▸ **Available data**

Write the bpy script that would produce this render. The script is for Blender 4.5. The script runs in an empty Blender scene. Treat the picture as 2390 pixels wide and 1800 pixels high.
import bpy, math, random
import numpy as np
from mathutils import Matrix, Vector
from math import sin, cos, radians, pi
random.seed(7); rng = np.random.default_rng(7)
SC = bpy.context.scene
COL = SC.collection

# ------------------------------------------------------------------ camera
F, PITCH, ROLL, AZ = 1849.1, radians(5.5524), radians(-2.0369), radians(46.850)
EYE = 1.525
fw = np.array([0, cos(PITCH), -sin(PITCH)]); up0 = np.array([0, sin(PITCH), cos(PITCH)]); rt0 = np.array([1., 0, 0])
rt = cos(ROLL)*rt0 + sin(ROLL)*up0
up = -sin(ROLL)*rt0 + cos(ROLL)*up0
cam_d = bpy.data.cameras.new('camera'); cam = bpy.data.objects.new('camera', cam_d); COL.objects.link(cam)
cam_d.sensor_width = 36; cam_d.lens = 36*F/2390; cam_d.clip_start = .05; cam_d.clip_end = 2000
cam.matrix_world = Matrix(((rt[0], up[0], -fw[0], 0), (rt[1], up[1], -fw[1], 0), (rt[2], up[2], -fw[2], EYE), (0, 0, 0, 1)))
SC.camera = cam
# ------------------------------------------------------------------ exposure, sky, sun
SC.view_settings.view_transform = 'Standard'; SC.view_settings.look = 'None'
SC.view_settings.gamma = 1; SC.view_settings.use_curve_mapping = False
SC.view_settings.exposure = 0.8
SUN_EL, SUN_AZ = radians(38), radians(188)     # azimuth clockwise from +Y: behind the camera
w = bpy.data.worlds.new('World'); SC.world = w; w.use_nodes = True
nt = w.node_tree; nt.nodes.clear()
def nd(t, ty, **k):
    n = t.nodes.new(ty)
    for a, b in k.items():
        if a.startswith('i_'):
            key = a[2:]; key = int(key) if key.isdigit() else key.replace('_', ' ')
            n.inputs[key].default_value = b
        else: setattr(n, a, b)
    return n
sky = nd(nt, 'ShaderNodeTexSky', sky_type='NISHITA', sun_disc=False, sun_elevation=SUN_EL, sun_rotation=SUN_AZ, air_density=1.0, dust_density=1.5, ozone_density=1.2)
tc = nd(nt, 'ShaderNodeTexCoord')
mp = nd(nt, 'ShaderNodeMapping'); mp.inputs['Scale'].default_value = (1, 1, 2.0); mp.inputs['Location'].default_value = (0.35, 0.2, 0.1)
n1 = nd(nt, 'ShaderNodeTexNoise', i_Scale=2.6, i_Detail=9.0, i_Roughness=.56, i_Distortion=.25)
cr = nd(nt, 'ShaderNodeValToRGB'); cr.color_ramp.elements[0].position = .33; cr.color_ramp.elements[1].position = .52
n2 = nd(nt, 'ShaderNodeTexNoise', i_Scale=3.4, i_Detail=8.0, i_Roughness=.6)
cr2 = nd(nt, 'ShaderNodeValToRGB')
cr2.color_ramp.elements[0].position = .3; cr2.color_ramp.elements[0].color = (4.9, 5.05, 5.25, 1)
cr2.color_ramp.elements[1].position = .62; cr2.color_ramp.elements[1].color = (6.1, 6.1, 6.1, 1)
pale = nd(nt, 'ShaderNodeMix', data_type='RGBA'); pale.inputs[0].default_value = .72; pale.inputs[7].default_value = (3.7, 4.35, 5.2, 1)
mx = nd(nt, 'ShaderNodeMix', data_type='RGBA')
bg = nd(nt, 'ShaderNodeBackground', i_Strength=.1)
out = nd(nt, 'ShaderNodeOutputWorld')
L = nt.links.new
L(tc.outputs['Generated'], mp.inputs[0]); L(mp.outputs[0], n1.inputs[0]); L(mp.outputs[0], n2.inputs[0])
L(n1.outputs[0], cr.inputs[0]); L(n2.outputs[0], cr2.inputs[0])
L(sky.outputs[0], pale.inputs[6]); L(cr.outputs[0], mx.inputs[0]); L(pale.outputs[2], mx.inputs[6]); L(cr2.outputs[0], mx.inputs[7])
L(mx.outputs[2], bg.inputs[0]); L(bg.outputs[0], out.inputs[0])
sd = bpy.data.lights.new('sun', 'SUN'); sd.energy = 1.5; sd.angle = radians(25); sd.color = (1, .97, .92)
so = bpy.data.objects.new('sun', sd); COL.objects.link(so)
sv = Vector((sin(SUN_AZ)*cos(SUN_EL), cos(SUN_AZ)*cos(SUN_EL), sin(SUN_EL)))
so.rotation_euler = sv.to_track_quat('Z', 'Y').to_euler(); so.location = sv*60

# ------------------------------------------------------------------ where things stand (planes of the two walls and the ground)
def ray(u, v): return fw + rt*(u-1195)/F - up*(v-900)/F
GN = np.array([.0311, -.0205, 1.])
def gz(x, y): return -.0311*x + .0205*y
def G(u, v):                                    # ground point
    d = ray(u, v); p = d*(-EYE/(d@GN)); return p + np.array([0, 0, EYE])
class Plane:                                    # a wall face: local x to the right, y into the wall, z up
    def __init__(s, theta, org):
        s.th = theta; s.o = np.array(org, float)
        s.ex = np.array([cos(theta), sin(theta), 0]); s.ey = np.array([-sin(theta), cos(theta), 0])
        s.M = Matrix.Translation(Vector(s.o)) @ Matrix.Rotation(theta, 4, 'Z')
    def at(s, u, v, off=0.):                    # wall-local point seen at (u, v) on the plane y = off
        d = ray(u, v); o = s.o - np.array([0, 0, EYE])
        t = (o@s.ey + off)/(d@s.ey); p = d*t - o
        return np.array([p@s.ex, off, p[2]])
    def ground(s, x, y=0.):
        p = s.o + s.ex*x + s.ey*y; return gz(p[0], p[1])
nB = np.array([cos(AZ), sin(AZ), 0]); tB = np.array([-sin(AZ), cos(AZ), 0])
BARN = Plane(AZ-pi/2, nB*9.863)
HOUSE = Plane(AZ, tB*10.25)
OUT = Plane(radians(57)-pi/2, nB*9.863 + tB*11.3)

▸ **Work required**
Write every line of the material above again, exactly.

▸ **Response**
Write the bpy script that would produce this render. The script is for Blender 4.5. The script runs in an empty Blender scene. Treat the picture as 2390 pixels wide and 1800 pixels high.
import bpy, math, random
import numpy as np
from mathutils import Matrix, Vector
from math import sin, cos, radians, pi
random.seed(7); rng = np.random.default_rng(7)
SC = bpy.context.scene
COL = SC.collection

# ------------------------------------------------------------------ camera
F, PITCH, ROLL, AZ = 1849.1, radians(5.5524), radians(-2.0369), radians(46.850)
EYE = 1.525
fw = np.array([0, cos(PITCH), -sin(PITCH)]); up0 = np.array([0, sin(PITCH), cos(PITCH)]); rt0 = np.array([1., 0, 0])
rt = cos(ROLL)*rt0 + sin(ROLL)*up0
up = -sin(ROLL)*rt0 + cos(ROLL)*up0
cam_d = bpy.data.cameras.new('camera'); cam = bpy.data.objects.new('camera', cam_d); COL.objects.link(cam)
cam_d.sensor_width = 36; cam_d.lens = 36*F/2390; cam_d.clip_start = .05; cam_d.clip_end = 2000
cam.matrix_world = Matrix(((rt[0], up[0], -fw[0], 0), (rt[1], up[1], -fw[1], 0), (rt[2], up[2], -fw[2], EYE), (0, 0, 0, 1)))
SC.camera = cam
# ------------------------------------------------------------------ exposure, sky, sun
SC.view_settings.view_transform = 'Standard'; SC.view_settings.look = 'None'
SC.view_settings.gamma = 1; SC.view_settings.use_curve_mapping = False
SC.view_settings.exposure = 0.8
SUN_EL, SUN_AZ = radians(38), radians(188)     # azimuth clockwise from +Y: behind the camera
w = bpy.data.worlds.new('World'); SC.world = w; w.use_nodes = True
nt = w.node_tree; nt.nodes.clear()
def nd(t, ty, **k):
    n = t.nodes.new(ty)
    for a, b in k.items():
        if a.startswith('i_'):
            key = a[2:]; key = int(key) if key.isdigit() else key.replace('_', ' ')
            n.inputs[key].default_value = b
        else: setattr(n, a, b)
    return n
sky = nd(nt, 'ShaderNodeTexSky', sky_type='NISHITA', sun_disc=False, sun_elevation=SUN_EL, sun_rotation=SUN_AZ, air_density=1.0, dust_density=1.5, ozone_density=1.2)
tc = nd(nt, 'ShaderNodeTexCoord')
mp = nd(nt, 'ShaderNodeMapping'); mp.inputs['Scale'].default_value = (1, 1, 2.0); mp.inputs['Location'].default_value = (0.35, 0.2, 0.1)
n1 = nd(nt, 'ShaderNodeTexNoise', i_Scale=2.6, i_Detail=9.0, i_Roughness=.56, i_Distortion=.25)
cr = nd(nt, 'ShaderNodeValToRGB'); cr.color_ramp.elements[0].position = .33; cr.color_ramp.elements[1].position = .52
n2 = nd(nt, 'ShaderNodeTexNoise', i_Scale=3.4, i_Detail=8.0, i_Roughness=.6)
cr2 = nd(nt, 'ShaderNodeValToRGB')
cr2.color_ramp.elements[0].position = .3; cr2.color_ramp.elements[0].color = (4.9, 5.05, 5.25, 1)
cr2.color_ramp.elements[1].position = .62; cr2.color_ramp.elements[1].color = (6.1, 6.1, 6.1, 1)
pale = nd(nt, 'ShaderNodeMix', data_type='RGBA'); pale.inputs[0].default_value = .72; pale.inputs[7].default_value = (3.7, 4.35, 5.2, 1)
mx = nd(nt, 'ShaderNodeMix', data_type='RGBA')
bg = nd(nt, 'ShaderNodeBackground', i_Strength=.1)
out = nd(nt, 'ShaderNodeOutputWorld')
L = nt.links.new
L(tc.outputs['Generated'], mp.inputs[0]); L(mp.outputs[0], n1.inputs[0]); L(mp.outputs[0], n2.inputs[0])
L(n1.outputs[0], cr.inputs[0]); L(n2.outputs[0], cr2.inputs[0])
L(sky.outputs[0], pale.inputs[6]); L(cr.outputs[0], mx.inputs[0]); L(pale.outputs[2], mx.inputs[6]); L(cr2.outputs[0], mx.inputs[7])
L(mx.outputs[2], bg.inputs[0]); L(bg.outputs[0], out.inputs[0])
sd = bpy.data.lights.new('sun', 'SUN'); sd.energy = 1.5; sd.angle = radians(25); sd.color = (1, .97, .92)
so = bpy.data.objects.new('sun', sd); COL.objects.link(so)
sv = Vector((sin(SUN_AZ)*cos(SUN_EL), cos(SUN_AZ)*cos(SUN_EL), sin(SUN_EL)))
so.rotation_euler = sv.to_track_quat('Z', 'Y').to_euler(); so.location = sv*60

# ------------------------------------------------------------------ where things stand (planes of the two walls and the ground)
def ray(u, v): return fw + rt*(u-1195)/F - up*(v-900)/F
GN = np.array([.0311, -.0205, 1.])
def gz(x, y): return -.0311*x + .0205*y
def G(u, v):                                    # ground point
    d = ray(u, v); p = d*(-EYE/(d@GN)); return p + np.array([0, 0, EYE])
class Plane:                                    # a wall face: local x to the right, y into the wall, z up
    def __init__(s, theta, org):
        s.th = theta; s.o = np.array(org, float)
        s.ex = np.array([cos(theta), sin(theta), 0]); s.ey = np.array([-sin(theta), cos(theta), 0])
        s.M = Matrix.Translation(Vector(s.o)) @ Matrix.Rotation(theta, 4, 'Z')
    def at(s, u, v, off=0.):                    # wall-local point seen at (u, v) on the plane y = off
        d = ray(u, v); o = s.o - np.array([0, 0, EYE])
        t = (o@s.ey + off)/(d@s.ey); p = d*t - o
        return np.array([p@s.ex, off, p[2]])
    def ground(s, x, y=0.):
        p = s.o + s.ex*x + s.ey*y; return gz(p[0], p[1])
nB = np.array([cos(AZ), sin(AZ), 0]); tB = np.array([-sin(AZ), cos(AZ), 0])
BARN = Plane(AZ-pi/2, nB*9.863)
HOUSE = Plane(AZ, tB*10.25)
OUT = Plane(radians(57)-pi/2, nB*9.863 + tB*11.3)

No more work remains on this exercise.